13. In the Entergy case, the Commission determined, after examining the facts of that transaction, that the buyers did not have sufficient alternatives. The facts examined in the Entergy Order are so different from those presented here that rejection of the proposed rates in that case cannot be a basis for rejection of market-based rates in this transaction. First, Energy possesses an enormous transmission system with many interconnections, as compared to UI's 335 square mile territory that is completely surrounded by Public Service Corporation of New Hampshire (PSNH). Second, UI won the contract by offering 1 of 5 winning bids out of 80 proposals in response to UNITIL's formal Request for Proposal sent to over 200 utilities. Entergy received its contracts through an informal bidding process involving only a few suppliers. Third, UNITIL had opportunities to purchase power from the many other NEPOOL members that were on equal transmission footing with UI. In contrast, Entergy did not show that other potential suppliers had access to transmission systems comparable to that available to Entergy which would enable them to offer competing bids on the Oglethorpe and Northeast Texas contracts. See Entergy, 59 FERC , and the Foote Affidavit.

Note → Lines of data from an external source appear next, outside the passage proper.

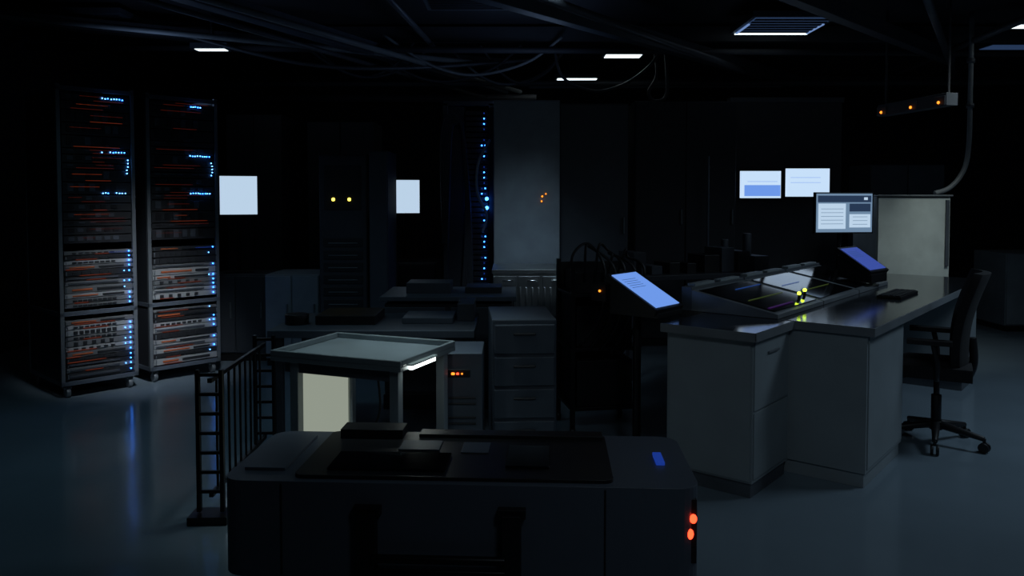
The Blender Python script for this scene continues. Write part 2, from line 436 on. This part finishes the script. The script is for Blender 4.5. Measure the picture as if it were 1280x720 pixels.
# ---------------------------------------------------------------- control console
O=Vector((1.37,4.04,0));RZ=math.atan2(.775,.63)
b=B('control_desk',O,RZ,bevel=.004)
L=3.0
b.bx(0,L,-.44,.58,.742,.78,'desk_top')
b.bx(-.006,L,-.448,-.44,.74,.782,'desk_edge');b.bx(-.008,0,-.448,.0,.74,.782,'desk_edge')  # pale strips, here and below, paint in the highlight along the desktop edges
b.bx(-.49,0,-.06,.42,.742,.78,'desk_top');b.bx(-.498,-.0,-.068,-.06,.74,.782,'desk_edge');b.bx(-.498,-.49,-.068,.42,.74,.782,'desk_edge')
b.bx(-.46,-.01,-.04,.40,.07,.742,'desk_panel');b.bx(-.45,-.02,-.03,.39,0,.07,'desk_panel_dark')
b.bx(-.466,-.46,-.03,.39,.08,.735,'desk_panel')
b.bx(-.45,-.03,-.046,-.04,.09,.40,'desk_panel');b.bx(-.45,-.03,-.046,-.04,.41,.735,'desk_panel');b.bx(-.3,-.17,-.056,-.046,.66,.67,'grey_metal')
b.bx(.01,.69,-.41,.52,.07,.742,'desk_panel');b.bx(.02,.68,-.40,.5,0,.07,'desk_panel')
b.bx(.03,.67,-.416,-.41,.09,.735,'desk_panel')
b.bx(L-.5,L-.03,-.40,.5,.07,.742,'desk_panel');b.bx(L-.49,L-.04,-.39,.49,0,.07,'desk_panel_dark')
b.bx(.69,L-.5,.45,.52,.06,.742,'desk_panel_dark')
ZL,ZH=.80,.895
def slope(x0,x1,k,kt,zo=0,y0=.02,y1=.50,ins=0):
    f=lambda y:ZL+(ZH-ZL)*(y-.0)/.5
    prof=[(y0+ins,f(y0+ins)+zo),(y1-ins,f(y1-ins)+zo),(y1-ins,.781 if not ins else f(y1-ins)+zo-.004),(y0+ins,.781 if not ins else f(y0+ins)+zo-.004)]
    b.extr(prof,(x0,x1),k)
for i,(x0,x1) in enumerate(((.0,.70),(.715,1.40),(1.415,2.1))):
    slope(x0,x1,'desk_edge','x')
    slope(x0+.03,x1-.03,'glass_black','x',zo=.006,ins=.03)
    b.bx(x0,x1,.50,.56,.781,.91,'desk_panel_dark')
    b.bx(x0+.05,x0+.3,.505,.55,.91,.925,'desk_panel');b.bx(x0+.38,x1-.06,.505,.55,.91,.922,'desk_panel')
def onslope(x0,x1,y,k,wd=.005):
    z=ZL+(ZH-ZL)*y/.5+.0085
    b.box(((x0+x1)/2,y,z),(x1-x0,wd,.003),k,rot=(math.atan((ZH-ZL)/.5),0,0))
onslope(.3,.66,.38,'line_blue',.004);onslope(.1,.6,.22,'line_green',.003);onslope(.05,.4,.09,'line_purple',.012)
onslope(.8,1.1,.3,'line_blue',.003);onslope(.8,1.3,.18,'line_green',.003)
for (x,y) in ((.53,.10),(.68,.12)):
    z=ZL+(ZH-ZL)*y/.5+.006
    b.cyl((x,y,z),(x,y,z+.025),.008,'black_plastic');b.sph((x,y,z+.033),.011,'led_lime')
b.done()
def loc(a,n,z=0): return O+Matrix.Rotation(RZ,3,'Z')@Vector((a,n,z))
b=B('keyboard',loc(1.45,-.2,.781),RZ,bevel=.002)
b.bx(-.22,.22,-.07,.07,0,.016,'black_plastic')
for i in range(14):
    for j in range(4): b.bx(-.21+i*.03,-.185+i*.03,-.06+j*.032,-.035+j*.032,.016,.022,'server_dark')
b.done()

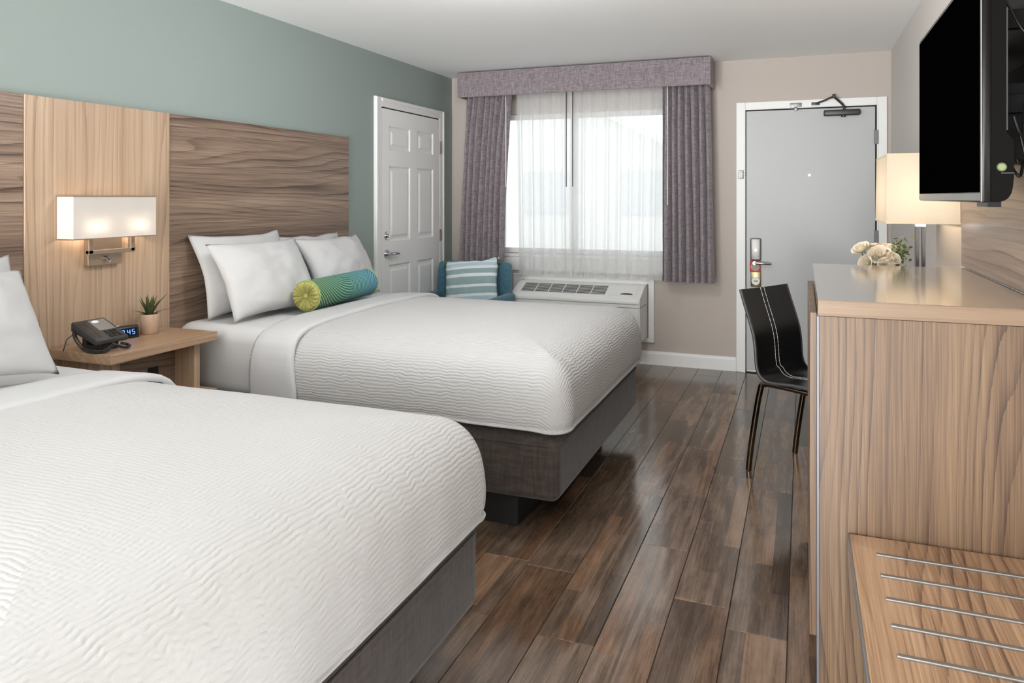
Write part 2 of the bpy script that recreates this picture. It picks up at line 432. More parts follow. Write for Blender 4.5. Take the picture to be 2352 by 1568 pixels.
def baseboard(name, x0, x1, y0, y1, h=.109):
    bm = BM(); box(bm, x0, x1, y0, y1, 0, h - .022, 0)
    if abs(x1 - x0) > abs(y1 - y0): prism(bm, [(y1, h - .022), (y0, h - .022), (y0 + .004, h - .008), (y1 - .004, h), (y1, h)], 'X', x0, x1)
    elif x0 < -2: prism(bm, [(x0, h - .022), (x1, h - .022), (x1 - .004, h - .008), (x0 + .004, h), (x0, h)], 'Y', y0, y1)
    else: prism(bm, [(x1, h - .022), (x0, h - .022), (x0 + .004, h - .008), (x1 - .004, h), (x1, h)], 'Y', y0, y1)
    struct(name, bm, M['trim'])
baseboard('baseboard_back', XL + .016, -.487, YB - .015, YB)
baseboard('baseboard_left', XL, XL + .015, 5.91, YB)
baseboard('baseboard_right', XR - .015, XR, 4.95, YB)

# window: frame, mullion, panes, apron
wn = struct('window_1', loc=(WX0, YB, WZ0))
bm = BM(); d0, d1, t = YB + .03, YB + .09, .045
box(bm, WX0, WX0 + t, d0, d1, WZ0, WZ1, .004); box(bm, WX1 - t, WX1, d0, d1, WZ0, WZ1, .004)
box(bm, WX0, WX1, d0, d1, WZ0, WZ0 + t, .004); box(bm, WX0, WX1, d0, d1, WZ1 - t, WZ1, .004)
obj('window_frame', bm, M['trim'], wn)
obj('mullion', box(BM(), -1.845, -1.79, d0 - .005, d1, WZ0 + .03, WZ1 - .03, .004), M['trim'], wn)
for a, b_ in ((WX0 + t, -1.845), (-1.79, WX1 - t)):
    obj('pane', box(BM(), a - .005, b_ + .005, YB + .058, YB + .062, WZ0 + .03, WZ1 - .03), M['glass'], wn)
bm = BM(); box(bm, WX0 - .03, WX1 + .03, YB - .03, YB + .03, WZ0 - .028, WZ0, .004)
obj('sill', bm, M['trim'], wn)
obj('apron', box(BM(), WX0 - .02, WX1 + .02, YB - .018, YB, .728, WZ0 - .0285, .004), M['trim'], wn)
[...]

14. Utah Power & Light, et al., 45 FERC ¶ 61,095 at 61,281, (discussing Florida Power & Light v. FERC, 660 F.2d 668 (5th Cir. 1981) and Richmond Power & Light v. FERC, 574 F.2d 623 (D.C. Cir. 1978) (Richmond Power & Light)).

15. New York State Electric and Gas Corp. v. FERC, 638 F.2d 388, 393-394 (2nd Cir. 1980) (NYSE&G). Cf. Associated Gas Distributors, 824 F.2d at 1014. (The Commission was found to have no authority to require modification of a lawful rate as a condition to approval of a "voluntary" application for a blanket natural gas certificate. See also Richmond Power and Light, 574 F.2d at 620 ("If Congress had intended that utilities could inadvertently bootstrap themselves into common-carrier status by filing rates for voluntary service, it would not have bothered to reject mandatory wheeling in favor of a call for just such voluntary wheeling").